Ces particularités même servent dans plus d'une occasion à jeter de la lumière sur les grands événements.

D'ordinaire les petits détails des cours, si chers aux contemporains, périssent avec la génération qui s'en est occupée ; mais il y a des époques et des cours dont tout est longtemps précieux. Le siècle d'Auguste fut de ce genre. Louis XIV eut des jours aussi brillants, quoique sur un théâtre beaucoup moins vaste et moins élevé, Louis XIV ne commandait qu'à une province de l'empire d'Auguste ; mais la France acquit sous ce règne tant de réputation par les armes, par les lois, par de grands établissements en tout genre, par les beaux-arts, par les plaisirs même, que cet éclat se répand jusque sur les plus légères anecdotes d'une cour qui était regardée comme le modèle de toutes les cours, et dont la mémoire est toujours précieuse.

Tout ce que raconte Mme la marquise de Caylus est vrai ; on voit une femme qui parle toujours avec candeur.

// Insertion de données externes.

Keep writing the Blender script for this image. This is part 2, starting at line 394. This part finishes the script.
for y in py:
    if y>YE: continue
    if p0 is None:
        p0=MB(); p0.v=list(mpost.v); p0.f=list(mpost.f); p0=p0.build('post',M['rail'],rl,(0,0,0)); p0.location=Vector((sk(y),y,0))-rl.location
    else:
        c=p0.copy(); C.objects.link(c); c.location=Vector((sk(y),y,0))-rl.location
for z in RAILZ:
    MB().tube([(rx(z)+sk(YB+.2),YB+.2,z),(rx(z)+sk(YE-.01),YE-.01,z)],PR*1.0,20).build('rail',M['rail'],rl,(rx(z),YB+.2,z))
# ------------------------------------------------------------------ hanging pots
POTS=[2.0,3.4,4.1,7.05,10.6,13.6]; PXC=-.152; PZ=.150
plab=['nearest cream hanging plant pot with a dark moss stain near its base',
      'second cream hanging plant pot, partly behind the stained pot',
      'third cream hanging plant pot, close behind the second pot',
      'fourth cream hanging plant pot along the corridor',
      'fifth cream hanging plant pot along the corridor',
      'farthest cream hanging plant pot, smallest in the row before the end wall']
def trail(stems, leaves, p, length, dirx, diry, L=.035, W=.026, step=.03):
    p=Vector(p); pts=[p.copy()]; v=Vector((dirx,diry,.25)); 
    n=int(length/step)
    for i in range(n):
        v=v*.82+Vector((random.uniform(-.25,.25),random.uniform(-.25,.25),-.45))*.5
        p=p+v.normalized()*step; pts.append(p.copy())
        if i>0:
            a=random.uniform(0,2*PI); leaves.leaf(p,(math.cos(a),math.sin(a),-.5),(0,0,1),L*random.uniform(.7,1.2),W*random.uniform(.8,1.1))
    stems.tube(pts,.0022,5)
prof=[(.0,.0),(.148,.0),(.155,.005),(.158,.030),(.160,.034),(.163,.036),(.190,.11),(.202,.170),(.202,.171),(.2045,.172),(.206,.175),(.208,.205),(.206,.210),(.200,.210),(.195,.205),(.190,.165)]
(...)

Ses Souvenirs serviront surtout à faire oublier cette foule de misérables écrits sur la cour de Louis XIV, dont l'Europe a été inondée par des auteurs faméliques qui n'avaient jamais connu ni cette cour, ni Paris.

Mme de Caylus, nièce [1] de Mme de Maintenon, parle de ce

  1. Mme de Caylus était arrière-petite-fille du célèbre Théodore-Agrippa d'Aubigné, et cousine germaine ou nièce (mais seulement à la mode de Bretagne) de Mme de Maintenon.